_What is needed:_ Output all the data exactly. Pictures do not belong in the copy.

_Stored data:_
%%

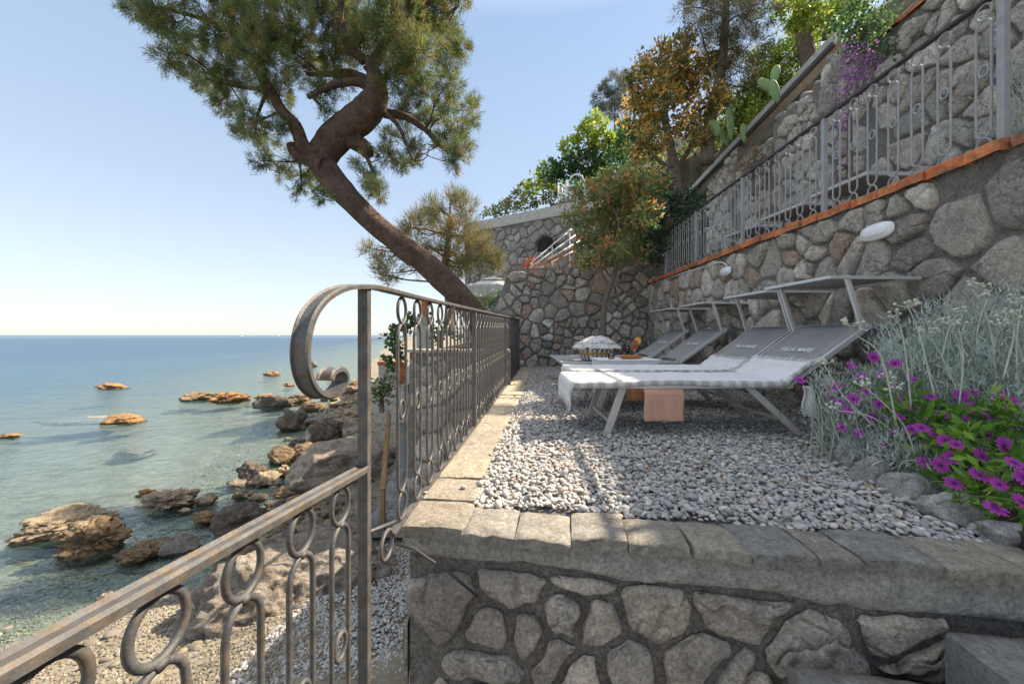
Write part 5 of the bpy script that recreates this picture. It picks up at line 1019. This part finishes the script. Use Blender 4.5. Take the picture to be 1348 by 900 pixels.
for i, (px, py, Y) in enumerate(FL):
    c = P(px, py, Y-.06); nv = Vector((rg.gauss(-.25, .4), -1+rg.gauss(0, .3), rg.uniform(.1, 1.6))).normalized(); s_ = nv.cross(UP).normalized(); t_ = s_.cross(nv); R0 = rg.uniform(.024, .036); b = MB(); n = rg.randint(12, 14)
    for k in range(n):
        a = 2*math.pi*k/n+rg.uniform(-.08, .08); d = s_*math.cos(a)+t_*math.sin(a); e = s_*-math.sin(a)+t_*math.cos(a); L = R0*rg.uniform(.88, 1.08); wv = R0*.17; cup = rg.uniform(.0, .25)
        cc = tuple(x*rg.uniform(.85, 1.15) for x in (.50, .06, .46)); cd = tuple(x*.55 for x in cc)
        b.add([c+d*R0*.15-e*wv*.5, c+d*R0*.15+e*wv*.5, c+d*L*.7+e*wv+nv*cup*L*.3, c+d*L+e*wv*.3+nv*cup*L*.25, c+d*L-e*wv*.3+nv*cup*L*.25, c+d*L*.7-e*wv+nv*cup*L*.3], [(0, 1, 2, 3, 4, 5)], [cd, cd, cc, cc, cc, cc])
    fo = b.build('flower', M['petal'], dz_); b = MB(); b.v = []; 
    for z_, r_ in ((.001, .2), (.004, .18), (.0065, .1)): pass
    b.add([c+nv*.002+(s_*math.cos(k*.785)+t_*math.sin(k*.785))*R0*.2 for k in range(8)]+[c+nv*.007], [(k, (k+1) % 8, 8) for k in range(8)], (.09, .03, .14)); b.build('eye', M['petal'], fo)
    base = Vector((c.x+rg.uniform(-.05, .1), c.y+rg.uniform(.05, .2), .05)); sb.tube(spline([base, base.lerp(c, .6)+Vector((rg.gauss(0, .02), .02, .02)), c-nv*.002], 4), .002, 5, caps=False)
sb.build('stems', mat('green stems', (.12, .2, .05), .7, 20, bump=0), dz_, smooth=True)

rg = np.random.default_rng(91); n = 520; pts = np.stack([rg.uniform(.0, 2.6, n), 1.7+6*rg.random(n)**1.3, np.full(n, .026)], 1)
tag(leaf_cloud('leaf_litter', pts, np.tile([1., 0, 0], (n, 1)), 1, .001, .035, .008, [(.40,.22,.08),(.30,.20,.09),(.46,.34,.14),(.5,.18,.06)], M['leaf'], None, 92), kind='stuff')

%%

_Solved problem:_
Write part 5 of the bpy script that recreates this picture. It picks up at line 1019. This part finishes the script. Use Blender 4.5. Take the picture to be 1348 by 900 pixels.
for i, (px, py, Y) in enumerate(FL):
    c = P(px, py, Y-.06); nv = Vector((rg.gauss(-.25, .4), -1+rg.gauss(0, .3), rg.uniform(.1, 1.6))).normalized(); s_ = nv.cross(UP).normalized(); t_ = s_.cross(nv); R0 = rg.uniform(.024, .036); b = MB(); n = rg.randint(12, 14)
    for k in range(n):
        a = 2*math.pi*k/n+rg.uniform(-.08, .08); d = s_*math.cos(a)+t_*math.sin(a); e = s_*-math.sin(a)+t_*math.cos(a); L = R0*rg.uniform(.88, 1.08); wv = R0*.17; cup = rg.uniform(.0, .25)
        cc = tuple(x*rg.uniform(.85, 1.15) for x in (.50, .06, .46)); cd = tuple(x*.55 for x in cc)
        b.add([c+d*R0*.15-e*wv*.5, c+d*R0*.15+e*wv*.5, c+d*L*.7+e*wv+nv*cup*L*.3, c+d*L+e*wv*.3+nv*cup*L*.25, c+d*L-e*wv*.3+nv*cup*L*.25, c+d*L*.7-e*wv+nv*cup*L*.3], [(0, 1, 2, 3, 4, 5)], [cd, cd, cc, cc, cc, cc])
    fo = b.build('flower', M['petal'], dz_); b = MB(); b.v = []; 
    for z_, r_ in ((.001, .2), (.004, .18), (.0065, .1)): pass
    b.add([c+nv*.002+(s_*math.cos(k*.785)+t_*math.sin(k*.785))*R0*.2 for k in range(8)]+[c+nv*.007], [(k, (k+1) % 8, 8) for k in range(8)], (.09, .03, .14)); b.build('eye', M['petal'], fo)
    base = Vector((c.x+rg.uniform(-.05, .1), c.y+rg.uniform(.05, .2), .05)); sb.tube(spline([base, base.lerp(c, .6)+Vector((rg.gauss(0, .02), .02, .02)), c-nv*.002], 4), .002, 5, caps=False)
sb.build('stems', mat('green stems', (.12, .2, .05), .7, 20, bump=0), dz_, smooth=True)

rg = np.random.default_rng(91); n = 520; pts = np.stack([rg.uniform(.0, 2.6, n), 1.7+6*rg.random(n)**1.3, np.full(n, .026)], 1)
tag(leaf_cloud('leaf_litter', pts, np.tile([1., 0, 0], (n, 1)), 1, .001, .035, .008, [(.40,.22,.08),(.30,.20,.09),(.46,.34,.14),(.5,.18,.06)], M['leaf'], None, 92), kind='stuff')